Há, no entender do Banco Central, boas notícias no horizonte, justamente resultado dos avanços conquistados com a ajuda do Congresso, que priorizou temas importantes do ponto de vista econômico. A perspectiva é de que o crescimento do PIB no primeiro trimestre deste ano surpreenda e seja maior do que o projetado inicialmente. Também se tornou consenso que não houve queda na atividade nos últimos três meses do ano passado, o que sustenta um avanço de 3% da atividade no consolidado de 2023. Está cada vez menor o número de especialistas prevendo um salto inferior a 2% do PIB neste ano. Contudo, é preciso que o Legislativo supere eventuais divergências, naturais em uma democracia, e faça o seu trabalho.

O Banco Central já se comprometeu com mais dois cortes de 0,5 ponto percentual na taxa básica de juros (Selic), que está em 11,25% ao ano, nas duas próximas reuniões do Comitê de Política Monetária (Copom). Ainda assim, o custo do dinheiro estará acima de dois dígitos. Os passos seguintes, porém, dependerão de como o Congresso agirá em relação aos projetos da área econômica. E, claro, das decisões do governo, que, ressalte-se, vem flertando com um certo saudosismo quanto a políticas que, no passado, empurraram o Brasil para a beira do precipício, com uma recessão que tirou mais de 6% das riquezas produzidas em apenas dois anos. Bom senso é sempre bom, assim como a humildade de se aprender com os erros.

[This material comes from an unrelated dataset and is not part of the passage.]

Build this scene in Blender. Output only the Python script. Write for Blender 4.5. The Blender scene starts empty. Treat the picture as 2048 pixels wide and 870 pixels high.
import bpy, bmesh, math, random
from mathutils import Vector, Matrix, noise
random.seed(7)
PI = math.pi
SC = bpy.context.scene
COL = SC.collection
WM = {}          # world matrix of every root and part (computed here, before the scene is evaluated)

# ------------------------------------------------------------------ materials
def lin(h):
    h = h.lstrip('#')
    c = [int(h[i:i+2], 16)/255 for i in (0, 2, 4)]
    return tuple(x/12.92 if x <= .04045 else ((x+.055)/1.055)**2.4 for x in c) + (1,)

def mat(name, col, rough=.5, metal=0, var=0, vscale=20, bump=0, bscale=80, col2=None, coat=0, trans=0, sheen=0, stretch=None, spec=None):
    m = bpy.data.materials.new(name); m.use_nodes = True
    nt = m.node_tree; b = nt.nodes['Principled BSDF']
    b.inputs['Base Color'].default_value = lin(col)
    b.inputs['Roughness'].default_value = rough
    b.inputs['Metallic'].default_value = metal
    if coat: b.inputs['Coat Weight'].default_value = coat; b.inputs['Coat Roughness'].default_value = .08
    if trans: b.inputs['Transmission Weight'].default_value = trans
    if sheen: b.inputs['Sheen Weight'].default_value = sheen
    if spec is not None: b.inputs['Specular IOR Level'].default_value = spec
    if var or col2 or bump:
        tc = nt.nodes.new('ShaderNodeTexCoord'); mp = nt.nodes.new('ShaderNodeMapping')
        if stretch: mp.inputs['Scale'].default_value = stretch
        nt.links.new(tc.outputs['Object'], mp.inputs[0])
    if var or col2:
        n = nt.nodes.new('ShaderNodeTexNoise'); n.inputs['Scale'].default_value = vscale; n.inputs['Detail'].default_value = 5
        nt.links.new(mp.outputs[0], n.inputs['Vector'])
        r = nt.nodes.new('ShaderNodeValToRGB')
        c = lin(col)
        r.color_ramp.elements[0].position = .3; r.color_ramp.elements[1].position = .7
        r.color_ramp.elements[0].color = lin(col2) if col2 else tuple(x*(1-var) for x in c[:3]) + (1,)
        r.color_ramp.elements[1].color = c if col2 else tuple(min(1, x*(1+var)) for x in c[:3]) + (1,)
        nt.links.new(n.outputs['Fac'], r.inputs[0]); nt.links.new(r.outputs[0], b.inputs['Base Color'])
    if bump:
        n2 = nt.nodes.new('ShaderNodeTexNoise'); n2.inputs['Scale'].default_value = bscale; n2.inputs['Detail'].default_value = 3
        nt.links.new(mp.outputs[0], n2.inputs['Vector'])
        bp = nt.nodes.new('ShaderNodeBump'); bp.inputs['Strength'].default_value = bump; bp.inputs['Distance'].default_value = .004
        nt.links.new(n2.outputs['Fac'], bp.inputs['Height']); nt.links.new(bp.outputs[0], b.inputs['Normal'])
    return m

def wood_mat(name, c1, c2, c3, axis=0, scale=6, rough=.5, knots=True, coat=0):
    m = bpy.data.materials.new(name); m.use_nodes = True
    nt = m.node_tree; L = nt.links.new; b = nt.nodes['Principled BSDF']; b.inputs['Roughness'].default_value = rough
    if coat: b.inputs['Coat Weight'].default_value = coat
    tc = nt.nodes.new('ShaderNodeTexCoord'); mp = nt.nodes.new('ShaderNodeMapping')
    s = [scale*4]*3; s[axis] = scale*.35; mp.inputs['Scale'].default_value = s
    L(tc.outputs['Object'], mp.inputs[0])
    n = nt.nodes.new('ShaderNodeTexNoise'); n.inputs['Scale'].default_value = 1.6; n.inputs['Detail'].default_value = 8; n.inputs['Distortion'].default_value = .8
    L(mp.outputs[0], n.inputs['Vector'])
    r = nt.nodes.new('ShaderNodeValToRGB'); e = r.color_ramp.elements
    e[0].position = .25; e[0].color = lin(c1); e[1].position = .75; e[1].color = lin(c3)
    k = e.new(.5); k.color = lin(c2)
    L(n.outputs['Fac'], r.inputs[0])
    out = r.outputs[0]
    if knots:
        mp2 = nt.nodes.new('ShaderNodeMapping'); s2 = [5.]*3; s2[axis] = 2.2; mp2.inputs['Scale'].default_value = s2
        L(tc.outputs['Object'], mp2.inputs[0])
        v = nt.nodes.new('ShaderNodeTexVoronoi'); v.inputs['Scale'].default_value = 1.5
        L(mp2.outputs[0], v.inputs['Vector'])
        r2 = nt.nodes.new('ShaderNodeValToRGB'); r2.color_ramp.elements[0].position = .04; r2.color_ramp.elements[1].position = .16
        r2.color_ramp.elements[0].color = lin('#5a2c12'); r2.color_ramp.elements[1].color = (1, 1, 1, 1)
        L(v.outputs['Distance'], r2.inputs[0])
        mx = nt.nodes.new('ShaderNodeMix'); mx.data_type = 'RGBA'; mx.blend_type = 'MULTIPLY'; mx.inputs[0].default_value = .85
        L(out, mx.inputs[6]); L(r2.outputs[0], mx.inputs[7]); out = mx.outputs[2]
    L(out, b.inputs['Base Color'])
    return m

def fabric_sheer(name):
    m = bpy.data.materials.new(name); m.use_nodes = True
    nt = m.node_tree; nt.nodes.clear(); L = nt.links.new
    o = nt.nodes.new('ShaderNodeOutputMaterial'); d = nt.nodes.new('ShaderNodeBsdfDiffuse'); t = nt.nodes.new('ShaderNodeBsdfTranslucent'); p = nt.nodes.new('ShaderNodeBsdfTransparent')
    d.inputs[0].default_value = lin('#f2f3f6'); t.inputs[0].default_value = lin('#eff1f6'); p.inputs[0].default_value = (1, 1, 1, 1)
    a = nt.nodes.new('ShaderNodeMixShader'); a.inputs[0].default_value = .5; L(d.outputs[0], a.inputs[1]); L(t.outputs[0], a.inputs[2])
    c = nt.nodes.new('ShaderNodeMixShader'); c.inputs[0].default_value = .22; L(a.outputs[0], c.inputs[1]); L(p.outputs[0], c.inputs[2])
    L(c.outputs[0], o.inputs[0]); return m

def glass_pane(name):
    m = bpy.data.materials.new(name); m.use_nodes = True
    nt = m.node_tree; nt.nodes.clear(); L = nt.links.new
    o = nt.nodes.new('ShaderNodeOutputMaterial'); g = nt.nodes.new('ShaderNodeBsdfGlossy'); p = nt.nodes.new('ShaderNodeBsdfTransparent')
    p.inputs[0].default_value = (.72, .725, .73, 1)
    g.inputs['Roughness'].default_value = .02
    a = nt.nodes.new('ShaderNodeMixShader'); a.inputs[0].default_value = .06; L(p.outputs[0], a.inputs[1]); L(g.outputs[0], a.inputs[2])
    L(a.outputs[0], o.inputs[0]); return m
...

Nos próximos quatro dias, que os brasileiros possam extravasar as emoções, curar as feridas provocadas pelo ódio e retomar o sentido da coletividade, em que cada um tem o direito de ser o que é. A beleza da vida está na diversidade humana, na pluralidade do pensamento, sempre, claro, respeitando o direito do outro. Ótimo carnaval!